Quando comparo as modernas condições em que se deve desenvolver o apostolado, com as que encontrei quando, há cerca de dez anos, tive a honra e a felicidade imerecidas de começar a servir a causa católica, verifico a enorme evolução que sofremos, e a crescente complexidade que o ambiente moderno vai criando para nossos trabalhos.
Há dez anos atrás, o panorama era triste, mas claro. A grande maioria da população ainda vivia naquele ambiente de catolicidade comodista e caseira (por isto mesmo de pseudo-catolicidade) que fazia da Religião uma preocupação meramente piedosa. Os mais perfeitos julgavam ter cumprido convenientemente seus deveres quando rezavam pela manhã e à noite, e, de quando em vez, comungavam. O resto de sua vida não pertencia à Igreja, que dela estava tão afastada quanto da vida de qualquer cético ou indiferente. Por isto mesmo, qualquer atitude pública que traduzisse convicções religiosas era cuidadosamente evitada: quem se tornasse réu de uma ação dessa natureza seria prontamente qualificado de carola, de beato, e de outras quejandas coisas que, em última análise, apontavam o pobre “santarrão” — era outro termo corrente — a uma execração geral mais inexorável do que se em lugar de freqüentar a Igreja, consagrasse longas horas à freqüentação dos lugares mais indignos da cidade. (…)
De lá para cá, quanto mudaram as coisas! Como se alterou o panorama! E como estão atrasados os católicos ingênuos que ainda agem em função do quadro antiquado que acabo de pintar acima!
Para compreender a formidável evolução por que passamos, é preciso olhar para além das fronteiras brasileiras. Até há 10 anos atrás, o mundo vivia sob o peso do ambiente criado pelas grandes ofensivas de ateísmo, de ceticismo, e de positivismo contra a Igreja. (…)

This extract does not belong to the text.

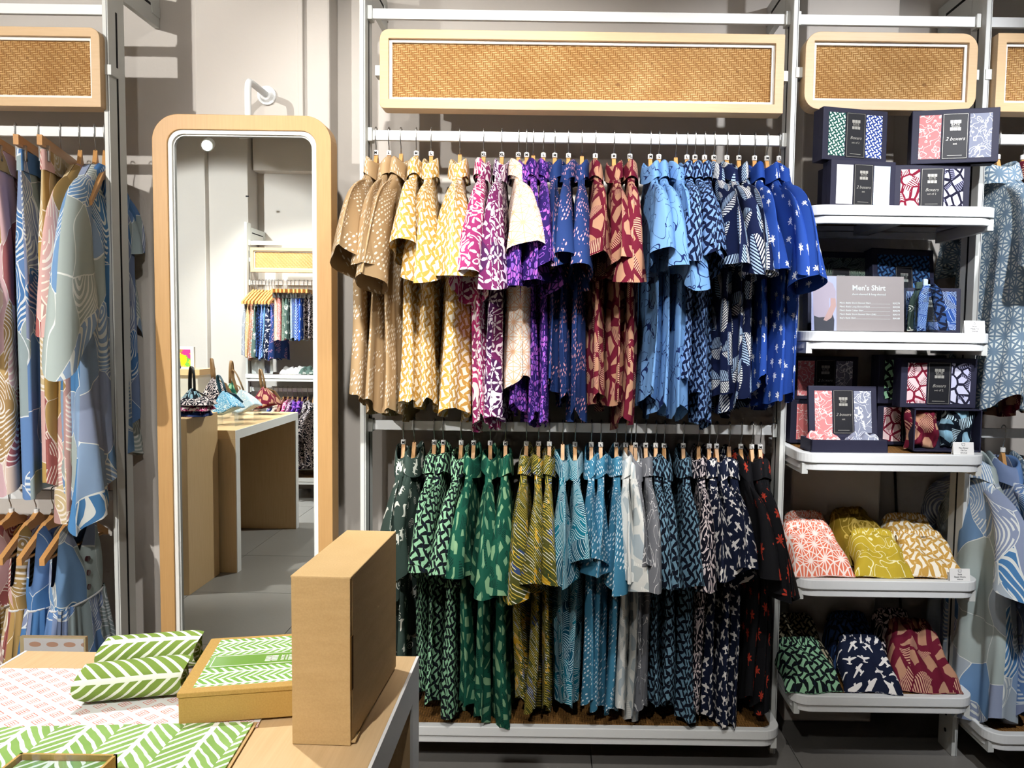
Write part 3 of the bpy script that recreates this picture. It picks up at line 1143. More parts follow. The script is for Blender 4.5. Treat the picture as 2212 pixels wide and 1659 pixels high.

De dez anos para cá, a tática dos inimigos da Igreja passou por uma transformação radical.
No século passado, os católicos foram mais uma vez culpados por sua falta de fortaleza. No século presente, os católicos serão especialmente culpados se, além da fortaleza, não tiverem uma invencível perspicácia.
No século XX, mais do que nunca, a Providência nos pede que, conservando a inocência da pomba, não negligenciemos por isto a aquisição da astúcia da serpente, expressamente recomendada pelos Santos Evangelhos. (…)
Se perguntarmos aos inimigos da Igreja na França, na Inglaterra, na Alemanha, etc., o que pensam da Igreja, não responderão mais, como outrora, com uma injuriosa blasfêmia. Pelo contrário, um sorriso lhes ficará nos lábios macios e, gentis, eles oferecerão ao seu interlocutor católico o morno e úmido beijo de Judas. (…)
Compreenderam agora nossos leitores a razão pela qual o “Legionário” passa muitas vezes por pessimista, por intransigente, por agressivo? Porque ele não intenta fazer para a Igreja certas “conquistas” que introduziriam o cavalo de Tróia na cidadela católica! Com a graça de Deus, o “Legionário” nunca se acumpliciou com os beijos de Judas. Que Deus o ajude para perseverar sempre neste caminho.
A argúcia é o grande dever do momento. A ela, o “Legionário” espera, com a graça de Deus, não faltar.